§ Data:
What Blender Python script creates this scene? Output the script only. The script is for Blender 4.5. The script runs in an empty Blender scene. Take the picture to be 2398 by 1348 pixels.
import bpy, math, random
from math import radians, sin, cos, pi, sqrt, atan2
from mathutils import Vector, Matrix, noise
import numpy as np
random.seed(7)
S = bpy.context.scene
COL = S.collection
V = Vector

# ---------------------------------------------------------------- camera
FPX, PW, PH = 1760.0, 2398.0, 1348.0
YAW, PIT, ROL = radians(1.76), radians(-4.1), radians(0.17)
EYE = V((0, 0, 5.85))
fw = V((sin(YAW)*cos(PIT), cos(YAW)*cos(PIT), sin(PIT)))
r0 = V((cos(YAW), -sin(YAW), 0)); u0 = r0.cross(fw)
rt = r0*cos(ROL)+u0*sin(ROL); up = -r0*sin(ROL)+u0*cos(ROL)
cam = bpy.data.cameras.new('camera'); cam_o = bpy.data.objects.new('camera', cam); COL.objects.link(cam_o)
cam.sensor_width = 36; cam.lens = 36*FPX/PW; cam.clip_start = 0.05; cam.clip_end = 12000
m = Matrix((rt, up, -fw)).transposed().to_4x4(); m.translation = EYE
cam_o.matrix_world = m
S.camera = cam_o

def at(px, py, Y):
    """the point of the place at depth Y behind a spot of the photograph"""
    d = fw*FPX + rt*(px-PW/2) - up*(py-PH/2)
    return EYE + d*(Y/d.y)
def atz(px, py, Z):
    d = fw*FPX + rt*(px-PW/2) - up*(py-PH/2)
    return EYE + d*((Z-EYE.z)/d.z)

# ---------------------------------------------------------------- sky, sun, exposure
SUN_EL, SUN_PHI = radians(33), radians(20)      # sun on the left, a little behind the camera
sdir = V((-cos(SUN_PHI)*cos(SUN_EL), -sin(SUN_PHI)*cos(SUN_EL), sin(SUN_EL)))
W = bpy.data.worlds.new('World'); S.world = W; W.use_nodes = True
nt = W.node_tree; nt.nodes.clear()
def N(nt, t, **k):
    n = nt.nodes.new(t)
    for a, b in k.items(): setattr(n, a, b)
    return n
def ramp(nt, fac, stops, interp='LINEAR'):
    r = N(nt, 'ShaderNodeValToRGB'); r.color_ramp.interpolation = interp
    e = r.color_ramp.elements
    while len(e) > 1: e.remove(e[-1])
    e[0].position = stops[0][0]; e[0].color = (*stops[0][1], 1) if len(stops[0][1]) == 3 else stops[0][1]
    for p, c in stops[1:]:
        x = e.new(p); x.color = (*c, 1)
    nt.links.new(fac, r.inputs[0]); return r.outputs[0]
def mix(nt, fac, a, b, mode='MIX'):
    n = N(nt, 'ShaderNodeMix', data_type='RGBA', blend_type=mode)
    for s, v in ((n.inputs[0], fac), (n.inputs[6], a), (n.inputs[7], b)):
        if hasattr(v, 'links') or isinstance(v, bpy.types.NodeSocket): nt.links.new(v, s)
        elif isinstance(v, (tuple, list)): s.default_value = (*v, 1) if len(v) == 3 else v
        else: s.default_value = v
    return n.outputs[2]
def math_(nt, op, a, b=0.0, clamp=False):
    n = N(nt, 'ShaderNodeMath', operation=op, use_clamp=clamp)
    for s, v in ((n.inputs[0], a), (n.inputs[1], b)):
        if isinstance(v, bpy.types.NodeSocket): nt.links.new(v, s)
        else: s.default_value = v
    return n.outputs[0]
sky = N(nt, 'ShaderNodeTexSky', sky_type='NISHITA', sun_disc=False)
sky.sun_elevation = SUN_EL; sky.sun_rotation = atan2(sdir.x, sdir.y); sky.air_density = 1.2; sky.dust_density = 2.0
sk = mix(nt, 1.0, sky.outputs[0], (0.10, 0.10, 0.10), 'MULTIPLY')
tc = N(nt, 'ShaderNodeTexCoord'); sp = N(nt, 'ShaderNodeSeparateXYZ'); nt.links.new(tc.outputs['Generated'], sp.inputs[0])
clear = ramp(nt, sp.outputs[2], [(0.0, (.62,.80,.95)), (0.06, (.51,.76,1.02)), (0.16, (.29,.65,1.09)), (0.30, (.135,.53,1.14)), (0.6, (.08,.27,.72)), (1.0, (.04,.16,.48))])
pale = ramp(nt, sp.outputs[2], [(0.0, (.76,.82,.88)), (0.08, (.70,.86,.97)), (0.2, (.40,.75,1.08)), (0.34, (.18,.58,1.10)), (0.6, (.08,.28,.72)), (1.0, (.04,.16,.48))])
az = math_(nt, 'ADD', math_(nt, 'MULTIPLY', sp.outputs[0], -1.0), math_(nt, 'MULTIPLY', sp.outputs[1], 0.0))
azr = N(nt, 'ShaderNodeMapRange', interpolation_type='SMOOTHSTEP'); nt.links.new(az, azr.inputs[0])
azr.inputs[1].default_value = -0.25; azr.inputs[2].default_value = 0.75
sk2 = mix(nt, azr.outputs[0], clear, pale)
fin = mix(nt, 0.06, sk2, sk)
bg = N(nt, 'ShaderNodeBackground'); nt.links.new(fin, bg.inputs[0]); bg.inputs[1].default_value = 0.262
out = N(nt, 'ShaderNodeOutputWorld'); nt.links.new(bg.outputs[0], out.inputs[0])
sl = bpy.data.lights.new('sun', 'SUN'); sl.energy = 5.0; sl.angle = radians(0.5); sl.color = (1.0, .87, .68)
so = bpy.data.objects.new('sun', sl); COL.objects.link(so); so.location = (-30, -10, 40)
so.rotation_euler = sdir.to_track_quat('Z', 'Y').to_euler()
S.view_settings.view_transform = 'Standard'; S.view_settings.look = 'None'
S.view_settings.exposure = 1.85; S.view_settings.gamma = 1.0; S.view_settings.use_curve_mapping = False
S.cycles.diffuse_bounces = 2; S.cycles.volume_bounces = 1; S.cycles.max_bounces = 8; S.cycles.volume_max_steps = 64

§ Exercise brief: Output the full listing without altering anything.

§ Response below:
What Blender Python script creates this scene? Output the script only. The script is for Blender 4.5. The script runs in an empty Blender scene. Take the picture to be 2398 by 1348 pixels.
import bpy, math, random
from math import radians, sin, cos, pi, sqrt, atan2
from mathutils import Vector, Matrix, noise
import numpy as np
random.seed(7)
S = bpy.context.scene
COL = S.collection
V = Vector

# ---------------------------------------------------------------- camera
FPX, PW, PH = 1760.0, 2398.0, 1348.0
YAW, PIT, ROL = radians(1.76), radians(-4.1), radians(0.17)
EYE = V((0, 0, 5.85))
fw = V((sin(YAW)*cos(PIT), cos(YAW)*cos(PIT), sin(PIT)))
r0 = V((cos(YAW), -sin(YAW), 0)); u0 = r0.cross(fw)
rt = r0*cos(ROL)+u0*sin(ROL); up = -r0*sin(ROL)+u0*cos(ROL)
cam = bpy.data.cameras.new('camera'); cam_o = bpy.data.objects.new('camera', cam); COL.objects.link(cam_o)
cam.sensor_width = 36; cam.lens = 36*FPX/PW; cam.clip_start = 0.05; cam.clip_end = 12000
m = Matrix((rt, up, -fw)).transposed().to_4x4(); m.translation = EYE
cam_o.matrix_world = m
S.camera = cam_o

def at(px, py, Y):
    """the point of the place at depth Y behind a spot of the photograph"""
    d = fw*FPX + rt*(px-PW/2) - up*(py-PH/2)
    return EYE + d*(Y/d.y)
def atz(px, py, Z):
    d = fw*FPX + rt*(px-PW/2) - up*(py-PH/2)
    return EYE + d*((Z-EYE.z)/d.z)

# ---------------------------------------------------------------- sky, sun, exposure
SUN_EL, SUN_PHI = radians(33), radians(20)      # sun on the left, a little behind the camera
sdir = V((-cos(SUN_PHI)*cos(SUN_EL), -sin(SUN_PHI)*cos(SUN_EL), sin(SUN_EL)))
W = bpy.data.worlds.new('World'); S.world = W; W.use_nodes = True
nt = W.node_tree; nt.nodes.clear()
def N(nt, t, **k):
    n = nt.nodes.new(t)
    for a, b in k.items(): setattr(n, a, b)
    return n
def ramp(nt, fac, stops, interp='LINEAR'):
    r = N(nt, 'ShaderNodeValToRGB'); r.color_ramp.interpolation = interp
    e = r.color_ramp.elements
    while len(e) > 1: e.remove(e[-1])
    e[0].position = stops[0][0]; e[0].color = (*stops[0][1], 1) if len(stops[0][1]) == 3 else stops[0][1]
    for p, c in stops[1:]:
        x = e.new(p); x.color = (*c, 1)
    nt.links.new(fac, r.inputs[0]); return r.outputs[0]
def mix(nt, fac, a, b, mode='MIX'):
    n = N(nt, 'ShaderNodeMix', data_type='RGBA', blend_type=mode)
    for s, v in ((n.inputs[0], fac), (n.inputs[6], a), (n.inputs[7], b)):
        if hasattr(v, 'links') or isinstance(v, bpy.types.NodeSocket): nt.links.new(v, s)
        elif isinstance(v, (tuple, list)): s.default_value = (*v, 1) if len(v) == 3 else v
        else: s.default_value = v
    return n.outputs[2]
def math_(nt, op, a, b=0.0, clamp=False):
    n = N(nt, 'ShaderNodeMath', operation=op, use_clamp=clamp)
    for s, v in ((n.inputs[0], a), (n.inputs[1], b)):
        if isinstance(v, bpy.types.NodeSocket): nt.links.new(v, s)
        else: s.default_value = v
    return n.outputs[0]
sky = N(nt, 'ShaderNodeTexSky', sky_type='NISHITA', sun_disc=False)
sky.sun_elevation = SUN_EL; sky.sun_rotation = atan2(sdir.x, sdir.y); sky.air_density = 1.2; sky.dust_density = 2.0
sk = mix(nt, 1.0, sky.outputs[0], (0.10, 0.10, 0.10), 'MULTIPLY')
tc = N(nt, 'ShaderNodeTexCoord'); sp = N(nt, 'ShaderNodeSeparateXYZ'); nt.links.new(tc.outputs['Generated'], sp.inputs[0])
clear = ramp(nt, sp.outputs[2], [(0.0, (.62,.80,.95)), (0.06, (.51,.76,1.02)), (0.16, (.29,.65,1.09)), (0.30, (.135,.53,1.14)), (0.6, (.08,.27,.72)), (1.0, (.04,.16,.48))])
pale = ramp(nt, sp.outputs[2], [(0.0, (.76,.82,.88)), (0.08, (.70,.86,.97)), (0.2, (.40,.75,1.08)), (0.34, (.18,.58,1.10)), (0.6, (.08,.28,.72)), (1.0, (.04,.16,.48))])
az = math_(nt, 'ADD', math_(nt, 'MULTIPLY', sp.outputs[0], -1.0), math_(nt, 'MULTIPLY', sp.outputs[1], 0.0))
azr = N(nt, 'ShaderNodeMapRange', interpolation_type='SMOOTHSTEP'); nt.links.new(az, azr.inputs[0])
azr.inputs[1].default_value = -0.25; azr.inputs[2].default_value = 0.75
sk2 = mix(nt, azr.outputs[0], clear, pale)
fin = mix(nt, 0.06, sk2, sk)
bg = N(nt, 'ShaderNodeBackground'); nt.links.new(fin, bg.inputs[0]); bg.inputs[1].default_value = 0.262
out = N(nt, 'ShaderNodeOutputWorld'); nt.links.new(bg.outputs[0], out.inputs[0])
sl = bpy.data.lights.new('sun', 'SUN'); sl.energy = 5.0; sl.angle = radians(0.5); sl.color = (1.0, .87, .68)
so = bpy.data.objects.new('sun', sl); COL.objects.link(so); so.location = (-30, -10, 40)
so.rotation_euler = sdir.to_track_quat('Z', 'Y').to_euler()
S.view_settings.view_transform = 'Standard'; S.view_settings.look = 'None'
S.view_settings.exposure = 1.85; S.view_settings.gamma = 1.0; S.view_settings.use_curve_mapping = False
S.cycles.diffuse_bounces = 2; S.cycles.volume_bounces = 1; S.cycles.max_bounces = 8; S.cycles.volume_max_steps = 64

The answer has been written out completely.